Transfer spending makes or breaks any club. The demise of all the following “once great” clubs can be attributed to transfer spending, Leeds United, Bolton Wanderers, Nottingham Forest, Sheffield Wednesday, QPR, Coventry City, Glasgow Rangers and a host more. Bolton with a £140m debt, rock bottom of the Championship and Leeds (who have sold both their Stadium and their training ground) probably fared the worst.
In light of this it is astonishing the following Premier League 11 cost a mere £3,940,000.00. It is the cheapest “performing” Premiership 11.
Joe Hart £500k Shrewsbury Town
Hector Bellerin £350k Barca
Ashley Williams £420k Stockport County
Jose Fonte £980k Crystal Palace
Seamus Coleman £50k Sligo Rovers
Francis Coquelin £140k Freiburg
James Milner Free
Riyad Mahrez £500k Le Havre
Andre Ayew Free Marseille
Vardy £1m Fleetwood Town
Bafetimi Gomis Free Lyon
The team listed above have scored Vardy (10), Mahrez (5), Ayew (5), Gomis (4) 24 goals in 10 Premiership games with 13 goal assists. Only Man City have scored a similar 24 goals to this £4m team and that Man City team has cost in excess of £750m to assemble.
I have deliberately not included home grown or academy players as it is impossible to quantify how much money it takes to take an 8yr old Steven Gerrard to a full blown first team player.
“Bang for bucks” or MoneyBall as some have termed it is the only recognisable way for “smaller” clubs to fight against the bigger better resourced clubs. The BBC pundit Mark Chapman recently tweeted the Swansea side that beat Man Utd 2-1 cost £22m to assemble compared to the Man Utd team on that pitch valued at £350m.
Apart from the players listed, players that delivered way and above their price tag in the past would include for me Roy Keane £3.75m, Sami Hyppia £2.5m, Tim Cahill £1.5m Thierry Henry £10m Patrick Viera £13m, Ronaldo £12m and Ian Wright £2.5m. It becomes a very subjective list because due to price inflation it’s very hard to make accurate comparisons over time. Also offensive players are often remembered far more than defensive players.
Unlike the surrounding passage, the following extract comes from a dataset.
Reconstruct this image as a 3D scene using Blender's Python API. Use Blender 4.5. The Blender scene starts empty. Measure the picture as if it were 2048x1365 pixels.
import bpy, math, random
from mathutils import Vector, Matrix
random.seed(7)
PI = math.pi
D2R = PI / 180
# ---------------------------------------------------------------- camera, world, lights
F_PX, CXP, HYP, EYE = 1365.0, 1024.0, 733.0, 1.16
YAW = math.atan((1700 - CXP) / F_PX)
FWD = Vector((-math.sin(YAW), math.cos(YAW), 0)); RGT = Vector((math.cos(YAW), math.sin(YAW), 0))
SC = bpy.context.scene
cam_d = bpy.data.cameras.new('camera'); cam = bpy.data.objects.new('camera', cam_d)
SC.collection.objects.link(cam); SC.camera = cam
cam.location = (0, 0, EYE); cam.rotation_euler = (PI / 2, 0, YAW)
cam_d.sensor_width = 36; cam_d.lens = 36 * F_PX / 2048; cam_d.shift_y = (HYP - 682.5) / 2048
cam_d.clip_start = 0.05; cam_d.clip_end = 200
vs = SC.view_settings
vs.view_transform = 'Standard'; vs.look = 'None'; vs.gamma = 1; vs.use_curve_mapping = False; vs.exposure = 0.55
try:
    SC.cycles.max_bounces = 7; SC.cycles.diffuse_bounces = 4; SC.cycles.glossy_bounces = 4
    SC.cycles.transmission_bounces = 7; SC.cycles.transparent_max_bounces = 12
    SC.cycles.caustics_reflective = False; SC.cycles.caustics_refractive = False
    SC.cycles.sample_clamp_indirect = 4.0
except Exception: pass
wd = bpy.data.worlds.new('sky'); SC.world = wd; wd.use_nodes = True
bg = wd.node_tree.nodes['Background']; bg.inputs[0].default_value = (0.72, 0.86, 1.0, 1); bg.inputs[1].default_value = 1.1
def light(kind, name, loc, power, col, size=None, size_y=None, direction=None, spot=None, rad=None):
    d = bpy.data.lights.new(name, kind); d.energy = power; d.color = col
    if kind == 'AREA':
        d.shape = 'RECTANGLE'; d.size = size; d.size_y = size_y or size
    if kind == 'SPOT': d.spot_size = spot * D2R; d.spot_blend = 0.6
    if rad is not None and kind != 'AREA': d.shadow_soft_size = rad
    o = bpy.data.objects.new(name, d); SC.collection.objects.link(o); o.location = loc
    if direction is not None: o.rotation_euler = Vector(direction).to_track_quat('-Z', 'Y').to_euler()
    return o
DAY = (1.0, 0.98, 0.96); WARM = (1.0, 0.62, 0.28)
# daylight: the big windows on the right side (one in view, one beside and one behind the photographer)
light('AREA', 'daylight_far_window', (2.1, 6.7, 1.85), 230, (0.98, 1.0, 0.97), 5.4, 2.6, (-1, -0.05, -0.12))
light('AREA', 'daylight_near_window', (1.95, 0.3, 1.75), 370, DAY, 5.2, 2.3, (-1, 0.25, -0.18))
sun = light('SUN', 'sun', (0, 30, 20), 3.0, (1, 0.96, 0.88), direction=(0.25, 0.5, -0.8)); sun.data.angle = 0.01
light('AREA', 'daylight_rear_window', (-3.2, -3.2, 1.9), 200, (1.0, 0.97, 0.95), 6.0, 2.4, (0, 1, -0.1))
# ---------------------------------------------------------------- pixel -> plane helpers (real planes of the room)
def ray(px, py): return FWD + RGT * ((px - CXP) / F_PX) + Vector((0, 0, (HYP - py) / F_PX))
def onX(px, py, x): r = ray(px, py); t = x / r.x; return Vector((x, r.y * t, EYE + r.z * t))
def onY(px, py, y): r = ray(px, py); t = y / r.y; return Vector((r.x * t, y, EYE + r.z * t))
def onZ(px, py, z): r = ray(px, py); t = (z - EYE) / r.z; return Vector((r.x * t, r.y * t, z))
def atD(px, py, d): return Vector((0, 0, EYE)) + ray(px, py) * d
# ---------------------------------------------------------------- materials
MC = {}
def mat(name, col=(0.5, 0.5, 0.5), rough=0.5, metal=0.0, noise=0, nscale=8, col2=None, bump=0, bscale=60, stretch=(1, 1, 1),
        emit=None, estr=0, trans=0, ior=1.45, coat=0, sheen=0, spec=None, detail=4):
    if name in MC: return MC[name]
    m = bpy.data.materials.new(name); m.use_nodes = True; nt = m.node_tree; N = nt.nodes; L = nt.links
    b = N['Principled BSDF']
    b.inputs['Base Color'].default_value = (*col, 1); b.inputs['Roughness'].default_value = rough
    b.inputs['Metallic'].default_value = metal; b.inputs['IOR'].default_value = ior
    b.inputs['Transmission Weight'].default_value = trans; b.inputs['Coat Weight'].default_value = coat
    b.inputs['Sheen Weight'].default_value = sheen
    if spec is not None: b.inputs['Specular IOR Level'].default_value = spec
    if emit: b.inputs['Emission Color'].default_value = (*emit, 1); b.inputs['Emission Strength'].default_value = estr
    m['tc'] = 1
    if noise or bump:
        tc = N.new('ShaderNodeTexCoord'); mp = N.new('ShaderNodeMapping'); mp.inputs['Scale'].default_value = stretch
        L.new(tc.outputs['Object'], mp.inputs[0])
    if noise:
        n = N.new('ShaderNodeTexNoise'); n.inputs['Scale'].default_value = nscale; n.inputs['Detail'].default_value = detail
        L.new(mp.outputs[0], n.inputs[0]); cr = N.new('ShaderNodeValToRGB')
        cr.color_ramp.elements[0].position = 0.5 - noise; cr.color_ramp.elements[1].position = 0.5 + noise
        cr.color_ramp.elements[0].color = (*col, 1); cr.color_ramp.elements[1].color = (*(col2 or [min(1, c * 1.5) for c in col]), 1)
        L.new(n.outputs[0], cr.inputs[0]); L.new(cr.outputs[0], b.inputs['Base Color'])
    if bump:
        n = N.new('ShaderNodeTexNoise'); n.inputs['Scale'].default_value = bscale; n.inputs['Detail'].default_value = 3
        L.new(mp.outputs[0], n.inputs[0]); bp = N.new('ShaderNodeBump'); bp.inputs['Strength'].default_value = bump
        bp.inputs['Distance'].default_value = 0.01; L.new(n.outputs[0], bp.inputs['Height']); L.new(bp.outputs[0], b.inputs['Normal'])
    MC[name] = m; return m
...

Southampton creating a conveyor belt of talent with Walcott, Oxlade, Bale, Lovren, Lallana, Shaw, Schneiderlin, Lambert, Chambers and Clyne (total sold for £156million) this has totally funded the Saints and made them an established Premier League force once again recovering after dropping down to League One 5 years ago.
Teams that are trying to rediscover their previous greatness such as Leeds, Nottingham Forest, Bolton, would do well to replicate the Southampton model. Equally teams such as WBA, Everton and Aston Villa who are up for sale with no takers need to self fund transfer funds by discovering and selling talent.
The £4m Premiership team clearly shows the “unearthed” talent is there and for clubs that quite clearly do not have the financial backing to fight the Premiership big boys, Swansea and Leicester with Williams, Ayew, Gomis, Mahrez and Vardy have shown the way to go.
You omitted Dyer of Swansea (loan at Leicester) who also came through the Southampton Academy and cost just £400,000.
vieira was less £4m? if i remember
I think you’l find Bolton’s debt is now £183 million, but whose counting?
You’ve missed the point here. The reason Bolton got into trouble wasn’t transfer fees – it was wages. Wages which were necessarily high because they were signing players on free transfers. At a quick guess – I reckon the team you’ve assembled would be on about £700,000 a week before bonuses or about £36,000,000 a year. That’s only for a first 11 with no staff. It’s also not factoring in the big signing on fees the free players will be commanding. In other words – it’s nonsense.
How the hell did City’s team cost even any where near £750m? Oh you could have had sanga over belerin he cost nothing.